Es rumort in der Bundeswehr. Die Auslandseinsätze sorgen für Unmut. Einige beschweren sich nur über die Schlafsäcke, andere fürchten die Feuergefechte in Afghanistan.

Berlin. Generalinspekteur Wolfgang Schneiderhan hat in seltener Offenheit das mangelhafte Verantwortungsbewusstsein von Soldaten für den Staat und die Kommunikation innerhalb der Bundeswehr kritisiert. Bei einer Veranstaltung des Bundeswehrverbandes sagte der Vier-Sterne-General, viele Soldaten „jammern auf hohem Niveau“. Zugleich stellte er die Frage, ob „die richtigen Leute in der Bundeswehr Spieß und Chef sind“ und noch „die Binnenkommunikation stimmt“.

Die Bundeswehr müsse darauf achten, dass Kommunikation eine Schlüsselkompetenz sei. Es gebe so viele Zuständigkeiten, dass sich „keiner mehr so richtig zuständig fühlt“. Schon am Vorabend hatte er beim Empfang des Wehrbeauftragten des Bundestags, Reinhold Robbe, eine Haltung von Soldaten beklagt, dass sie dem Land nur dienen wollten, wenn ein „Rundum-Wohlfühlangebot mit Erfolgserlebnis“ garantiert werde. Die Bereitstellung ungeeigneter Schlafsäcke im Kongo-Einsatz etwa sei womöglich von medialem Interesse, sollte aber „keine parlamentarische Betroffenheit auslösen“. Einem Berufssoldaten, der sich über den dritten Auslandseinsatz beklage, solle man deutlich sagen, dass es keine Abhilfe geben werde – denn das sei sein Beruf. Politiker und Institutionen eröffneten aber Soldaten ein „Überangebot“ an Problemlösungen und so einen „Fluchtweg aus eigener Verantwortung“.

Der Deutsche Bundeswehrverband, die größte Vertretung der Soldaten, veranstaltet einmal im Jahr das sogenannte Parlament der Wehrpflichtigen. Rund 50 Wehrdienstleistende aus allen Bundesländern diskutieren mit Politikern und Generalen. Zwei Wehrpflichtige beklagten, die Bundesregierung könne den Sinn des Afghanistan-Einsatzes nicht vermitteln. Es sei „erbärmlich“, dass sie die Soldaten nur mit Geld dafür motivieren könne.
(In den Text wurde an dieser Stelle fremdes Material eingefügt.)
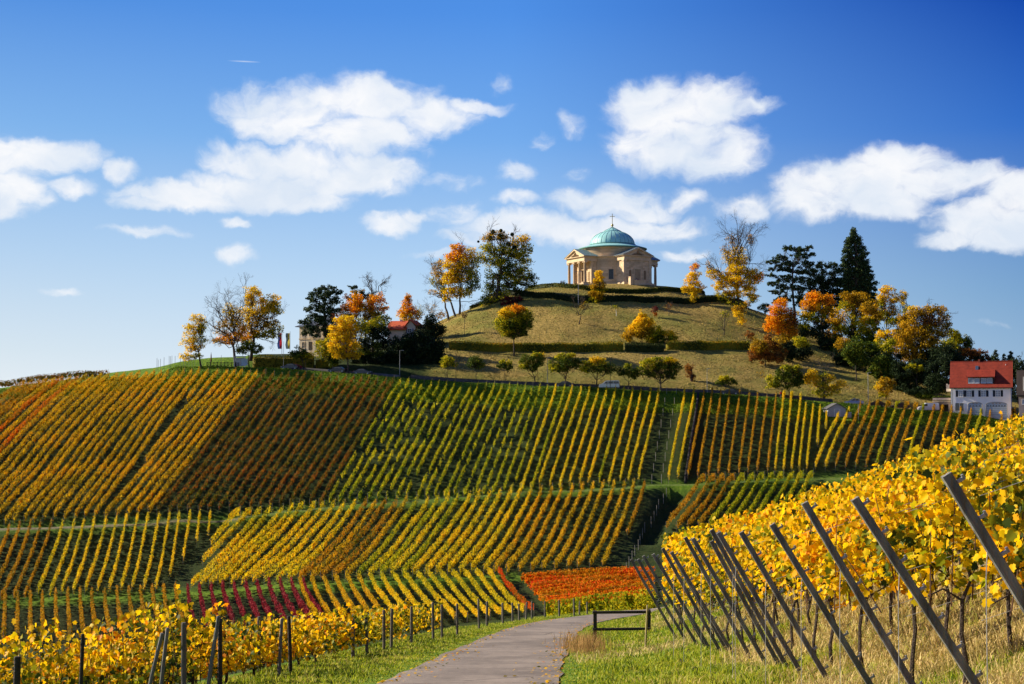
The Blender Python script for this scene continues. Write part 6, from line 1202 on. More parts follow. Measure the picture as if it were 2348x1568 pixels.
# white house with the red roof (photo crop 3400..3840 x 1280..1600, .1248 photo units per crop unit)
def white_house():
    d = 331.0; k = .1248 * d / FPX; X0 = 2078.4; Y0 = 782.5
    b = P(X0 + 815 * .1248, Y0 + 1330 * .1248, d); zg = b[2]
    gx_ = lambda x: (x - 815) * k; gz = lambda y: (1330 - y) * k
    e = empty('house', (b[0], d, zg), 'white two-storey house with red tiled roof, long dormer and grey garage doors', 'house', rz=R(-20.5))
    W = gx_(1852); D = 10.5; he = gz(862); hr = gz(372); run = 5.25
    # walls
    MB().box(0, W, 0, D, -2.0, he).build('wall', PLW, e)
    MB().prism([(0, he + .003), (D, he + .003), (D / 2, hr - .25)], 'x', .002, W - .002).build('gable', PLW, e)
    # roof slabs (main)
    t = .2; ov = .35
    sl = (hr - he) / (D / 2 + ov)
    MB().prism([(-ov, he - .05), (-ov, he + .15), (D / 2, hr + .1), (D / 2, hr - .12)], 'x', -.3, W + .42).build('roof', TILER, e)
    MB().prism([(D + ov, he - .05), (D + ov, he + .15), (D / 2 + .002, hr + .1), (D / 2 + .002, hr - .12)], 'x', -.3, W + .42).build('roof', TILER, e)
    MB().tube([(-.3, D / 2, hr + .1), (W + .42, D / 2, hr + .1)], .11, 8).build('ridge', TILER, e)
    MB().tube([(-.3, -ov - .06, he - .02), (W + .42, -ov - .06, he - .02)], .07, 8).build('gutter', DARKM, e)
    MB().tube([(.28, -.1, he - .1), (.28, -.1, 0)], .05, 6).build('downpipe', DARKM, e)
    # dormer: flatter roof breaking out of the main slope
    slope_y = lambda z: -ov + (z - he - .15) / ((hr - he - .05) / (D / 2 + ov))
    dz0, dz1, dzt = gz(775), gz(665), gz(535); dx0, dx1 = gx_(1092), gx_(1585)
    yf = slope_y(dz0) + .05; dm = empty('dormer', (0, 0, 0)); dm.parent = e
    MB().box(dx0 + .25, dx1 - .2, yf, yf + 3.2, dz0 - .35, dz1).build('dormer_wall', solid('dormer_boards', (.05, .025, .022), .8), dm)
    ya = slope_y(dzt)
    MB().prism([(yf - .45, dz1 - .02), (yf - .45, dz1 + .14), (ya + .1, dzt + .22), (ya + .1, dzt)], 'x', dx0, dx1).build('dormer_roof', TILER, dm)
    for a, c in ((1127, 1210), (1230, 1312), (1345, 1428), (1450, 1535)):
        window(dm, gx_(a), gx_(c), gz(765), gz(685), yf - .002, (0, 0), CURT, fr=.07)
    # skylight
    zs0, zs1 = gz(527), gz(455); o = MB().prism([(slope_y(zs0), zs0 + .0), (slope_y(zs0) - .08, zs0 + .12), (slope_y(zs1) - .08, zs1 + .12), (slope_y(zs1), zs1)], 'x', gx_(1237), gx_(1290)).build('skylight', solid('skylight_glass', (.06, .09, .14), .15, spec=.7), e)
    MB().box(gx_(1300) - .2, gx_(1300) + .2, D / 2 - .2, D / 2 + .2, hr - .1, hr + .62).build('chimney', BRICKR, e)
    MB().tube([(gx_(1315), D / 2, hr), (gx_(1315), D / 2, hr + 1.4)], .025, 5).build('antenna', DARKM, e)
    # upper windows with shutters
    for a, c, sh in ((950, 1025, [(900, 942), (1033, 1060)]), (1097, 1172, [(1062, 1088), (1181, 1222)]), (1342, 1420, [(1295, 1335), (1429, 1470)]), (1593, 1672, [(1545, 1586), (1681, 1720)])):
        window(e, gx_(a), gx_(c), gz(1015), gz(910), 0, (1, 2), CURT, shutters=[(gx_(p), gx_(q)) for p, q in sh])
    # ground floor: door, two arched garage doors
    window(e, gx_(890), gx_(1035), gz(1275), gz(1135), 0, (1, 0), GLASS)
    for a, c, zt_, nw in ((1110, 1357, 1118, 4), (1420, 1785, 1118, 7)):
        g = empty('garage_door', (0, 0, 0)); g.parent = e; xa, xb = gx_(a), gx_(c); zsh = gz(1160); za = gz(zt_); cx_ = (xa + xb) / 2
        arch = [(cx_ + (xb - xa) / 2 * math.cos(t), zsh + (za - zsh) * math.sin(t)) for t in np.linspace(0, math.pi, 14)]
        MB().prism([(xb, -1.2)] + arch + [(xa, -1.2)], 'y', -.02, .05).build('panel', GAR, g)
        fr = MB(); pts = [(xb + .04, -.05, -1.2)] + [(x, -.05, z) for x, z in arch] + [(xa - .04, -.05, -1.2)]; fr.tube(pts, .06, 4); fr.build('surround', solid('stone_grey', (.28, .27, .25), .9), g)
        for i in range(nw):
            x = xa + (xb - xa) * (i + .75) / (nw + .5); MB().box(x - .17, x + .13, -.04, -.021, gz(1197), gz(1177)).build('pane', GLASS, g)
        for i in range(2 if nw == 4 else 3):
            x = cx_ + (i - (.5 if nw == 4 else 1)) * .75; MB().box(x - .22, x + .22, -.04, -.021, gz(1150), gz(1132)).build('pane', solid('lit_pane', (.35, .28, .24), .3), g)
        mb = MB()
        for z in np.arange(-.2, gz(1200), .45): mb.box(xa + .05, xb - .05, -.028, -.019, z, z + .03)
        mb.build('grooves', DARKM, g)
    # side balcony and planter terrace on the left
    bl = empty('balcony', (0, 0, 0)); bl.parent = e
    MB().box(-1.15, -.003, 2.0, 6.0, gz(915), gz(870)).build('slab', PLC, bl); MB().box(-1.15, -1.05, 2.0, 6.0, gz(868), gz(775)).box(-1.046, -.3, 2.0, 2.1, gz(868), gz(790)).build('parapet', solid('balcony_panel', (.36, .30, .26), .8), bl)
    # dry view: satellite pipe on roof
    MB().tube([(gx_(1765), slope_y(gz(435)), gz(440)), (gx_(1765), slope_y(gz(435)) - .05, gz(418))], .06, 6).build('vent', WHITE, e)
    # terrace building at the left
    f = empty('garage', (b[0], d, zg), 'low beige garage with planted roof terrace left of the white house', 'garage', rz=R(-20.5))
    x0, x1 = gx_(487), gx_(805)
    MB().box(x0, gx_(548), 1, 6, -1.5, gz(1105)).box(gx_(762), x1, 1, 6, -1.5, gz(1105)).box(gx_(548), gx_(762), 1, 6, gz(1160), gz(1105)).box(gx_(548), gx_(762), 3.5, 6, -1.5, gz(1160)).build('wall', BEIGE, f)
    MB().box(x0 - .1, x1, .8, 6, gz(1104), gz(1092)).build('slab', STONED, f)
    MB().box(x0, x1, .95, 1.05, gz(1078), gz(1038)).build('parapet', PLP, f)
    hx, hy = b[0], d
    c = np.stack([rng.uniform(x0, x1, 900) + hx, rng.uniform(1.2, 2.0, 900) + hy, rng.uniform(gz(1045), gz(1005), 900) + zg], 1); V, F = leaf_quads(c, .25)
    o = np_mesh('planting', V, F, LM['tgreen'], loc=(hx, hy, zg)); o.location = (0, 0, 0); o.parent = f
    # neighbour at the right edge
    n_ = empty('house', (P(2333, 940, 322)[0], 322, zg - .4), 'pale pink house with dark roof cut off by the right edge', 'house', rz=R(-20))
    z = lambda y: (1330 - y) * k
    MB().box(.2, 9, 0, 9, -2, z(1025) + .4).build('wall', PLP, n_); MB().prism([(-.4, z(1030) + .4), (-.4, z(1010) + .6), (4.5, z(560) + .6), (4.5, z(580) + .3)], 'x', -.2, 9).prism([(9.4, z(1030) + .4), (9.4, z(1010) + .6), (4.502, z(560) + .6), (4.502, z(580) + .3)], 'x', -.2, 9).build('roof', TILED, n_)
    MB().prism([(0, z(1025) + .41), (9, z(1025) + .41), (4.5, z(585) + .3)], 'x', .205, 8.9).build('gable', solid('dark_boards', (.06, .045, .035), .9), n_)
    window(n_, .95, 1.9, 2.0 + .6, 3.6, 0, (1, 0), CURT)
white_house()
# grey field shed, gable towards the lane
def shed():
    k = .3489 * 322 / FPX; b = P(1528.3 + 1060 * .3489, 489 + 1352 * .3489, 322); e = empty('shed', (b[0], 322, H(b[0] + 2, 322) - .0), 'small grey field shed with gable roof at the top of the vines', 'shed', rz=R(4))
    W = 118 * k; h = 2.0; ap = 3.05
    GR = solid('grey_boards', (.36, .38, .40), .8, var=.08, scale=1, stretch=(6, 1, .5)); MB().prism([(0, -1), (W, -1), (W, h), (W / 2, ap), (0, h)], 'y', 0, 3.5).build('wall', GR, e)
    for s_ in (0, 1):
        xa = -.35 if s_ == 0 else W + .35; MB().prism([(xa, h - .22), (xa, h - .12), (W / 2, ap + .14), (W / 2, ap + .03)], 'y', -.3, 3.8).build('roof', solid('felt_roof', (.10, .10, .10), .9), e)
    MB().box(W * .36, W * .66, -.03, -.003, -.2, 1.75).build('door', solid('grey_door', (.42, .44, .46), .7), e); MB().box(W * .34, W * .36, -.05, -.003, -.2, 1.8).box(W * .66, W * .68, -.05, -.003, -.2, 1.8).box(W * .34, W * .68, -.05, -.003, 1.803, 1.86).build('door_frame', WHITE, e)
    q = empty('water_tank', (b[0] + W + .15, 321.6, H(b[0] + W + .5, 321.6)), 'grey box tank at the right side of the field shed', 'tank'); MB().box(0, .95, 0, .9, -.5, 1.15).build('tank_body', GR, q); MB().box(-.04, .99, -.04, .94, 1.152, 1.22).build('lid', WHITE, q)
shed()
# cream villa behind the pine
def villa():
    d = 372; k = .2864 * d / FPX; bx_ = P(366.8 + 1093 * .2864, 800, d); zg = H(bx_[0] + 4, d); e = empty('villa', (bx_[0], d, P(0, 611.3 + 670 * .2864, d)[2]), 'cream two-storey villa with slate hip roof, half hidden by the dark pine', 'villa', rz=R(-26))
    z = lambda y: (670 - y) * k; W = 330 * k; wing = 155 * k
    MB().box(0, W, 1.2, 11, -4, z(482)).box(wing, W - 1.5, 0, 1.197, -4, z(482)).build('wall', PLC, e)
    MB().box(-.1, W + .1, 1.1, 11.1, z(583), z(573)).box(wing - .1, W - 1.4, -.1, 1.096, z(583), z(573)).build('string_course', STONED, e)
    rf = MB(); a, b_, c_, dd = (-.6, .0), (W + .6, .0), (W + .6, 11.6), (-.6, 11.6); zz = z(482); ht = 2.6
    rf.v += [(a[0], a[1], zz), (b_[0], b_[1], zz), (c_[0], c_[1], zz), (dd[0], dd[1], zz), (4.5, 5.8, zz + ht), (W - 4.5, 5.8, zz + ht), (a[0], a[1], zz + .15), (b_[0], b_[1], zz + .15), (c_[0], c_[1], zz + .15), (dd[0], dd[1], zz + .15)]
    rf.f += [[3, 2, 1, 0], [0, 1, 7, 6], [1, 2, 8, 7], [2, 3, 9, 8], [3, 0, 6, 9], [6, 7, 5, 4], [7, 8, 5], [8, 9, 4, 5], [9, 6, 4]]; rf.build('roof', solid('slate', (.09, .11, .15), .6, var=.15, scale=1), e)
    for x, y_, z0, z1, w in ((.9, 1.2, 650, 605, .8), (3.1, 1.2, 560, 515, .8), (.9, 1.2, 560, 515, .8), (wing + .9, 0, 650, 590, 1.0), (wing + .9, 0, 565, 515, 1.0), (wing + 3.2, 0, 565, 515, 1.0), (wing + 3.2, 0, 650, 600, 1.0)):
        window(e, x, x + w, z(z0), z(z1), y_, (1, 1), GLASS, fr=.1, frmat=STONED)
    MB().box(3.0, 4.1, 1.05, 1.197, z(668), z(600)).build('door', WOODD, e)
    MB().box(W * .6, W * .6 + .9, 6, 6.9, zz + 1, zz + ht + 1.2).build('chimney', BRICKR, e)
villa()
def redroof():
    d = 384; k = .2864 * d / FPX; bx_ = P(366.8 + 1835 * .2864, 0, d); zg = P(0, 611.3 + 600 * .2864, d)[2]; z = lambda y: (600 - y) * k
    e = empty('house', (bx_[0], d, zg), 'cream house with bright orange-red roof among dark trees', 'house', rz=R(-14))
    # ridge runs left-right, gable end on the right shown by turning
    W = 130 * k; g = 115 * k
    MB().box(0, W, 0, 6, -4, z(505)).build('wall', PLC, e)
    MB().prism([(-.5, z(510)), (-.5, z(500)), (3.4, z(428)), (3.4, z(436))], 'x', -.4, W + 1.0).prism([(6.9, z(510)), (6.9, z(500)), (3.402, z(428)), (3.402, z(436))], 'x', -.4, W + 1.0).build('roof', TILEO, e)
    # cross gable wing facing the lane
    MB().prism([(W, -4), (W + g * .85, -4), (W + g * .85, z(482)), (W + g * .48, z(432)), (W, z(500))], 'y', .3, 6).build('gable', PLC, e)
    MB().prism([(W - .15, z(512)), (W - .15, z(503)), (W + g * .48, z(422)), (W + g * .48, z(432))], 'y', -.3, 6.4).build('roof', TILEO, e); MB().prism([(W + g, z(478)), (W + g, z(468)), (W + g * .48, z(422)), (W + g * .48, z(432))], 'y', -.3, 6.4).build('roof', TILEO, e)
    window(e, W + g * .32, W + g * .58, z(530), z(500), .3, (1, 1), GLASS, fr=.1)
    for a in (.17, .62): MB().box(W + g * a, W + g * a + .45, .2, .297, z(533), z(498)).build('shutter', solid('grey_shutter', (.2, .2, .24), .7), e)
    MB().box(W * .55, W * .55 + .6, 3.1, 3.8, z(450), z(418)).build('chimney', PLC, e)
redroof()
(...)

Verteidigungsminister Franz Josef Jung (CDU) sagte: „Wir müssen die Risiken an den Quellen beseitigen, bevor sie in größeren Dimensionen Deutschland erreichen. Das müssen wir noch mehr vermitteln.“ Der Minister warb um mehr Unterstützung der deutschen Bevölkerung für die Militärmission. Die Soldaten in Afghanistan hätten zunehmend mit Hinterhalten von Aufständischen zu kämpfen. Ebenso müssten sie sich Feuergefechten stellen.

Robbe sagte, die Soldaten wünschten sich „nichts sehnlicher“ als die Würdigung ihrer Leistung in der Bevölkerung. Er berichtete, noch nie habe er die Situation in dem Einsatz am Hindukusch „so schlimm erlebt“ wie jüngst bei seinem Besuch der Soldaten im nordafghanischen Kundus. Die Soldaten hätten ihm gesagt: „Wir bauen hier im Moment keine Brücken und bohren keine Brunnen. Herr Wehrbeauftragter, wir befinden uns hier im Krieg.“ Robbe zufolge ziehen „blutjunge Männer“ ins Gefecht. Minister Jung kündigte die erstmalige Vergabe der neuen Tapferkeitsmedaille der Bundeswehr für Anfang Juli und die Einweihung des Ehrenmals in Berlin für spätestens Anfang September an.